Problem to solve | For each line below that includes the word "this", make a copy.
>> START Exercise material
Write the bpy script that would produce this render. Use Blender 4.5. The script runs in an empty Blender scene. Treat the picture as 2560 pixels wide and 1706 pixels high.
>> END Exercise material
>> START Exercise material
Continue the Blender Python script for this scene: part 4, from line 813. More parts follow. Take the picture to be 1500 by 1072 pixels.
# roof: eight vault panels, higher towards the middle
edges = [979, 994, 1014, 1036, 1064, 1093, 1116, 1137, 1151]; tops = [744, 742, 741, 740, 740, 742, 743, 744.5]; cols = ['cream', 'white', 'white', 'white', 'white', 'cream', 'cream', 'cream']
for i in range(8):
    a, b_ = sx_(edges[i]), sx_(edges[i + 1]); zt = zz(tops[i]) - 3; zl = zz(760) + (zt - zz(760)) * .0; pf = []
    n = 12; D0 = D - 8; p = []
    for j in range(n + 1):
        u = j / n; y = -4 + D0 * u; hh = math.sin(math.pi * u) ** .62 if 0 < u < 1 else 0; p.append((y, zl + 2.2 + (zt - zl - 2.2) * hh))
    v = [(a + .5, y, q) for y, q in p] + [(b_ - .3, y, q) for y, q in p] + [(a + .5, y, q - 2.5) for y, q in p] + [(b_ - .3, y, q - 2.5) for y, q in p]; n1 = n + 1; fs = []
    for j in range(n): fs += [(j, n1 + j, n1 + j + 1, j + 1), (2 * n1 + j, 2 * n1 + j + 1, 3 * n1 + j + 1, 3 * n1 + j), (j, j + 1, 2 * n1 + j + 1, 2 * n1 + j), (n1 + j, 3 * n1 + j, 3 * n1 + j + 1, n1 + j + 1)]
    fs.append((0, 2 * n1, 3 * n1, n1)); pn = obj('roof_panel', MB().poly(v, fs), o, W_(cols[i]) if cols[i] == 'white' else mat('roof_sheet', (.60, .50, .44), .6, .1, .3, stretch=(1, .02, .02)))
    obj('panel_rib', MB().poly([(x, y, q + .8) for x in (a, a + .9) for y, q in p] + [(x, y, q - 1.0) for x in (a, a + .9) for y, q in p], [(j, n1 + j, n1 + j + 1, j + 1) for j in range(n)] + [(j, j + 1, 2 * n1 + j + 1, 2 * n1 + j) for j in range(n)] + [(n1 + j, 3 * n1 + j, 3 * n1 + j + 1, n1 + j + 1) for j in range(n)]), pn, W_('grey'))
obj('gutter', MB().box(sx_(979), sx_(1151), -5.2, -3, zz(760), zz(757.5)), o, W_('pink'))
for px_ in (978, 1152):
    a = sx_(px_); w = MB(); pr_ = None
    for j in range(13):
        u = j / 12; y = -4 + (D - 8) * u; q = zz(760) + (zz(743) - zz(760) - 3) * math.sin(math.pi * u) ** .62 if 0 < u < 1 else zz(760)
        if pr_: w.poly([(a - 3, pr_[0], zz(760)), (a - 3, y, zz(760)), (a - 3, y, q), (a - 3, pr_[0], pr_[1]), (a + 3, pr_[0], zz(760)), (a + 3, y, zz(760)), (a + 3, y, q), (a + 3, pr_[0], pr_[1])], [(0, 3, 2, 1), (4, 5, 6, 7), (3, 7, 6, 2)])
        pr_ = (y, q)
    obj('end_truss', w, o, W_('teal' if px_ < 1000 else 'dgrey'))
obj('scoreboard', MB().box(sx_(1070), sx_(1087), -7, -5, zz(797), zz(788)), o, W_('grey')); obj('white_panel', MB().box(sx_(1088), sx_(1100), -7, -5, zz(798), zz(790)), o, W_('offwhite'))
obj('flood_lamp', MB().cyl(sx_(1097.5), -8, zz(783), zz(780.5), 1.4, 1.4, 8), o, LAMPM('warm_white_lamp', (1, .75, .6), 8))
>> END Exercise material
Reply |
Write the bpy script that would produce this render. Use Blender 4.5. The script runs in an empty Blender scene. Treat the picture as 2560 pixels wide and 1706 pixels high.
Continue the Blender Python script for this scene: part 4, from line 813. More parts follow. Take the picture to be 1500 by 1072 pixels.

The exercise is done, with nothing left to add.